公認会計士になるために必要な勉強時間は1日あたり5~10時間程度とも言われており、それを1~3年継続する必要があります。社会人として働きながら公認会計士資格取得者を目指している人の場合、あらかじめ3年かけて合格することを目標に勉強するケースもあります。

目標年数を踏まえたスケジューリングを行い、時間を確保して継続的に勉強に取り組むことが、公認会計士試験合格のための近道と言えるでしょう。

6-2.予備校や通信講座を利用して勉強する

公認会計士試験に独学で挑むことは可能です。しかし、予備校や通信講座を利用したほうが公認会計士試験に合格しやすい傾向があります。

予備校や通信講座を利用する場合、教材が充実している点や、短期合格のためのスケジュールを立ててもらえる点が大きなメリットです。試験本番を想定した答案練習を受けることで、知識のアウトプットの練習もできます。また、予備校で勉強仲間ができればモチベーションアップにもつながるでしょう。

独学で勉強する場合の注意点や勉強のコツは、以下の記事を参考にしてください。

独学でも公認会計士試験に合格できる?独学のメリットと勉強法を解説

6-3.最新の法改正に対応したテキストを使う

最新の法改正に対応したテキストを使わなければ、せっかく勉強しても、法改正前の知識で回答した場合は貴重な1点を失う恐れがあります。

法改正は、公認会計士試験の試験を勉強する上で間違いやすい要素の1つです。改正された法律の内容は公認会計士試験の試験範囲にも反映されるため、毎年知識をアップデートする必要があります。

予備校や通信講座では法改正に対応したテキストが提供されるため、自分で法改正の内容を把握する必要がありません。この点も予備校を利用するメリットです。

6-4.答練(答案練習会)や模試に積極参加する

公認会計士試験に合格するためには、知識のインプットだけではなく、試験におけるアウトプットも重要です。そのため、答練(答案練習会)や模試に積極的に参加することが大切です。

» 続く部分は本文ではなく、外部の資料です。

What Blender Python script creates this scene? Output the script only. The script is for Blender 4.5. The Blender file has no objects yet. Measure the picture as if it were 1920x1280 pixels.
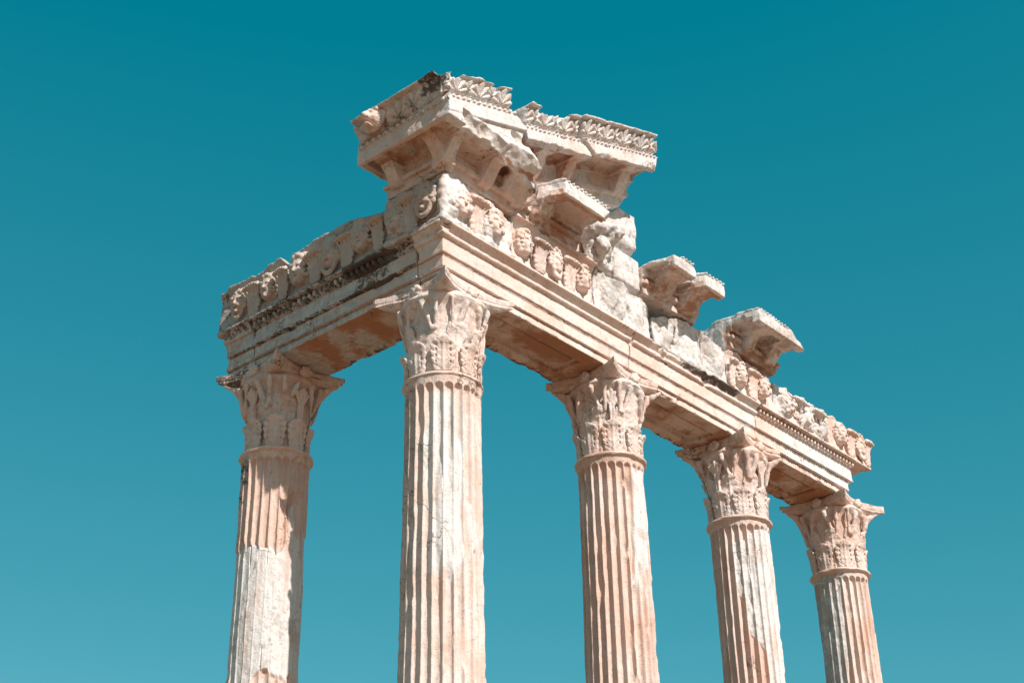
import bpy, math, numpy as np
F = np.float32
SC = bpy.context.scene
COL = SC.collection
R = math.radians

# ------------------------------------------------------------------ voxel sculpting helpers
class Grid:
    def __init__(s, lo, hi, h):
        s.lo = np.array(lo, float); s.h = h
        s.n = [int(math.ceil((b - a) / h)) + 1 for a, b in zip(lo, hi)]
        ax = [(s.lo[i] + h * np.arange(s.n[i])).astype(F) for i in range(3)]
        s.ax = ax
        s.X, s.Y, s.Z = ax[0][:, None, None], ax[1][None, :, None], ax[2][None, None, :]

def bspl(n, h, lo, s, rng_off):
    """cubic b-spline weights of n samples onto a lattice of spacing s"""
    t = (np.arange(n) * h) / s + rng_off
    i = np.floor(t).astype(int); f = (t - i)
    m = i.max() + 4
    W = np.zeros((n, m), F)
    w = np.stack([(1 - f) ** 3, 3 * f ** 3 - 6 * f ** 2 + 4, -3 * f ** 3 + 3 * f ** 2 + 3 * f + 1, f ** 3], 1) / 6
    for k in range(4):
        W[np.arange(n), i + k] += w[:, k]
    return W

def noise(G, s, seed):
    rg = np.random.default_rng(seed)
    sc = s if isinstance(s, (tuple, list)) else (s, s, s)
    W = [bspl(G.n[k], G.h, 0, sc[k], rg.random()) for k in range(3)]
    L = rg.standard_normal([w.shape[1] for w in W]).astype(F) * 1.9
    o = np.tensordot(W[2], L, (1, 2))               # z, x, y
    o = np.tensordot(W[1], o, (1, 2))               # y, z, x
    o = np.tensordot(W[0], o, (1, 2))               # x, y, z
    return o

def fbm(G, s, seed, oct=3, gain=.5):
    o = 0; a = 1.
    for k in range(oct):
        if k and s / 2 ** k < 1.2 * G.h: break
        o = o + a * noise(G, s / 2 ** k, seed * 17 + k); a *= gain
    return o

def box(X, Y, Z, x0, x1, y0, y1, z0, z1, r=0.0):
    dx = np.maximum(x0 - X, X - x1) + r
    dy = np.maximum(y0 - Y, Y - y1) + r
    dz = np.maximum(z0 - Z, Z - z1) + r
    if r == 0:
        return np.maximum(np.maximum(dx, dy), dz)
    out = np.sqrt(np.maximum(dx, 0) ** 2 + np.maximum(dy, 0) ** 2 + np.maximum(dz, 0) ** 2)
    return out + np.minimum(np.maximum(np.maximum(dx, dy), dz), 0) - r

def ell(X, Y, Z, c, r):
    a, b, d = (X - c[0]) / r[0], (Y - c[1]) / r[1], (Z - c[2]) / r[2]
    k = np.sqrt(a * a + b * b + d * d)
    return (k - 1) * min(r)

def cap(X, Y, Z, a, b, r0, r1=None):
    if r1 is None: r1 = r0
    a = np.array(a, float); b = np.array(b, float); ba = b - a; l2 = float(ba @ ba) + 1e-9
    px, py, pz = X - F(a[0]), Y - F(a[1]), Z - F(a[2])
    t = np.clip((px * F(ba[0]) + py * F(ba[1]) + pz * F(ba[2])) / F(l2), 0, 1)
    dx, dy, dz = px - t * F(ba[0]), py - t * F(ba[1]), pz - t * F(ba[2])
    return np.sqrt(dx * dx + dy * dy + dz * dz) - (F(r0) + t * F(r1 - r0))

def smin(a, b, k):
    h = np.maximum(k - np.abs(a - b), 0) / k
    return np.minimum(a, b) - h * h * (k * .25)

def smax(a, b, k): return -smin(-a, -b, k)
def sstep(x, a, b):
    t = np.clip((x - a) / (b - a), 0, 1); return t * t * (3 - 2 * t)

def surface_nets(d, G):
    d = np.ascontiguousarray(d, dtype=F)
    # closed hull: force the border outside
    for ax in range(3):
        sl = [slice(None)] * 3
        for e in (0, -1):
            sl[ax] = e; v = d[tuple(sl)]; np.maximum(v, F(G.h * .2), out=v); d[tuple(sl)] = v
    s = d < 0
    nx, ny, nz = d.shape
    cnt = np.zeros((nx - 1, ny - 1, nz - 1), np.uint8)
    for i in (0, 1):
        for j in (0, 1):
            for k in (0, 1):
                cnt += s[i:nx - 1 + i, j:ny - 1 + j, k:nz - 1 + k]
    act = np.argwhere((cnt > 0) & (cnt < 8))
    idx = np.full(cnt.shape, -1, np.int32)
    idx[act[:, 0], act[:, 1], act[:, 2]] = np.arange(len(act))
    acc = np.zeros((len(act), 3), F); num = np.zeros(len(act), F)
    cor = [(i, j, k) for i in (0, 1) for j in (0, 1) for k in (0, 1)]
    vals = {c: d[act[:, 0] + c[0], act[:, 1] + c[1], act[:, 2] + c[2]] for c in cor}
    for a in cor:
        for ax in range(3):
            if a[ax] == 0:
                b = list(a); b[ax] = 1; b = tuple(b)
                va, vb = vals[a], vals[b]
                m = (va < 0) != (vb < 0)
                t = np.where(m, va / np.where(m, va - vb, 1), 0)
                p = np.zeros((len(act), 3), F); p[:] = a; p[:, ax] = t
                acc[m] += p[m]; num[m] += 1
    V = (act + acc / num[:, None]) * G.h + G.lo
    quads = []
    for ax in range(3):
        u, v = [(1, 2), (2, 0), (0, 1)][ax]
        sa = [slice(1, -1)] * 3; sb = [slice(1, -1)] * 3
        sa[ax] = slice(0, -1); sb[ax] = slice(1, None)
        A, B = s[tuple(sa)], s[tuple(sb)]
        e = np.argwhere(A != B)
        flip = B[e[:, 0], e[:, 1], e[:, 2]]
        base = e.copy(); base[:, u] += 1; base[:, v] += 1
        def at(du, dv):
            q = base.copy(); q[:, u] -= du; q[:, v] -= dv
            return idx[q[:, 0], q[:, 1], q[:, 2]]
        q = np.stack([at(1, 1), at(0, 1), at(0, 0), at(1, 0)], 1)
        q[flip] = q[flip][:, ::-1]
        quads.append(q)
    Q = np.concatenate(quads)
    return V, Q[(Q >= 0).all(1)]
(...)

答練や模試に参加することで、勉強に対する短期的な目標ができ、モチベーションアップにつながります。また、答練や模試の結果から、自分の現状と目標との差を把握できれば、具体的な対応策や勉強法を考えやすくなるでしょう。

まとめ

公認会計士試験には受験資格の制限がなく、年齢・性別・学歴・国籍を問わず、誰でも公認会計士の資格試験に挑めます。ただし、試験の出題範囲が幅広く、短答式試験の科目別合格がないため、公認会計士試験は高難易度です。

また、試験に合格してもすぐに公認会計士にはなれず、実務経験および実務補習修了試験に合格する必要があります。そのため、公認会計士になるためには勉強時間を含めて5年程度かかります。

公認会計士試験に合格するためには、勉強時間を確保した上で、予備校などで勉強することがおすすめです。予備校では最新の法改正に対応したテキストで勉強でき、勉強のスケジュールなども立ててもらえます。